Software Defect Prediction via Attention-Based Recurrent Neural Network

• Published in: Scientific programming Vol. 2019; no. 2019; pp. 1 - 14
• Main Authors: Yang, Kang, Yu, Huiqun, Diao, Xuyang, Fan, Guisheng, Chen, Liqiong
• Format: Journal Article
• Language: English
• Published: Cairo, Egypt Hindawi Publishing Corporation 01.01.2019; Hindawi; John Wiley & Sons, Inc
• Subjects: Artificial intelligence; Classification; Data mining; Defects; Dictionaries; Identification methods; Machine learning; Mapping; Network reliability; Neural networks; Prediction models; Recurrent neural networks; Semantics; Software engineering; Software reliability; Source code
• ISSN: 1058-9244; 1875-919X
• DOI: 10.1155/2019/6230953

In order to improve software reliability, software defect prediction is applied to the process of software maintenance to identify potential bugs.
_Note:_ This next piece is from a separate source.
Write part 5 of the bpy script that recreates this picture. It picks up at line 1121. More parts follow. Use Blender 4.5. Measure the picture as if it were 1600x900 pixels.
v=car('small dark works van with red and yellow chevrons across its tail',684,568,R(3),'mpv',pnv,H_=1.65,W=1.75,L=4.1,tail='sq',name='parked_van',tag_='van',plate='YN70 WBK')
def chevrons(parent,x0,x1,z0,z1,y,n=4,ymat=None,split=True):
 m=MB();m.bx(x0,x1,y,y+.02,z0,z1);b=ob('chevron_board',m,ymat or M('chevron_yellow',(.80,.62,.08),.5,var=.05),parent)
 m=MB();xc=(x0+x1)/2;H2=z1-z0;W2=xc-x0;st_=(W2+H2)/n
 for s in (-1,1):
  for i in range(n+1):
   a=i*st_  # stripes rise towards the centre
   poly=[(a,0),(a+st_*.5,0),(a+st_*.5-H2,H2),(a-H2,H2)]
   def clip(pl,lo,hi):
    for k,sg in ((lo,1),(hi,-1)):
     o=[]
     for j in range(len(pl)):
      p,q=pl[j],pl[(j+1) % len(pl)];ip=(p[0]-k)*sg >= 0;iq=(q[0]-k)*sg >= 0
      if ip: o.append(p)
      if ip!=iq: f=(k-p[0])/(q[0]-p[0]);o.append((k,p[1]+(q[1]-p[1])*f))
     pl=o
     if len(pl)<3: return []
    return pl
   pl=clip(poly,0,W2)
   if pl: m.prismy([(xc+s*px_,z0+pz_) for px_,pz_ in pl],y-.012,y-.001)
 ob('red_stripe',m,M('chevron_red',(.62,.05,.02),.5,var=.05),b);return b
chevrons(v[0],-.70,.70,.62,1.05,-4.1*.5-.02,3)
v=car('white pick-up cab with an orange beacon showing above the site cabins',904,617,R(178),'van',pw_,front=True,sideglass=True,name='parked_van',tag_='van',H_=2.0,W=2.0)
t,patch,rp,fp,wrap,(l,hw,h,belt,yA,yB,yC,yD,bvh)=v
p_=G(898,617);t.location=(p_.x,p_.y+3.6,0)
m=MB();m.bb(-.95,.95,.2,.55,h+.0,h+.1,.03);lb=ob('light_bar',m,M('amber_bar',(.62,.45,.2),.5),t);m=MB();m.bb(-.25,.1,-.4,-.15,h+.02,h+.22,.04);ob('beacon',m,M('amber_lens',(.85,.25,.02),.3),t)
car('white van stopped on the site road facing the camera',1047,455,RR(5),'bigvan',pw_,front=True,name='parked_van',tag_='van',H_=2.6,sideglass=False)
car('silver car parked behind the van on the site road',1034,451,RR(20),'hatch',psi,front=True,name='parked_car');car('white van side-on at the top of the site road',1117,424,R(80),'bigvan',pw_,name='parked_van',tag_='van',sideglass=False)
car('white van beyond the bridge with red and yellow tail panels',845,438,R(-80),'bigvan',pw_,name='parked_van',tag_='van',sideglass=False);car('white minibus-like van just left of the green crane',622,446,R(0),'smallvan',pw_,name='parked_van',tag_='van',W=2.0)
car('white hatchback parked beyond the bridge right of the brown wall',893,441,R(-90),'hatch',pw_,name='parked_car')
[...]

Traditional methods of software defect prediction mainly focus on designing static code metrics, which are input into machine learning classifiers to predict defect probabilities of the code. However, the characteristics of these artificial metrics do not contain the syntactic structures and semantic information of programs. Such information is more significant than manual metrics and can provide a more accurate predictive model. In this paper, we propose a framework called defect prediction via attention-based recurrent neural network (DP-ARNN). More specifically, DP-ARNN first parses abstract syntax trees (ASTs) of programs and extracts them as vectors. Then it encodes vectors which are used as inputs of DP-ARNN by dictionary mapping and word embedding. After that, it can automatically learn syntactic and semantic features. Furthermore, it employs the attention mechanism to further generate significant features for accurate defect prediction. To validate our method, we choose seven open-source Java projects in Apache, using F1-measure and area under the curve (AUC) as evaluation criteria. The experimental results show that, in average, DP-ARNN improves the F1-measure by 14% and AUC by 7% compared with the state-of-the-art methods, respectively.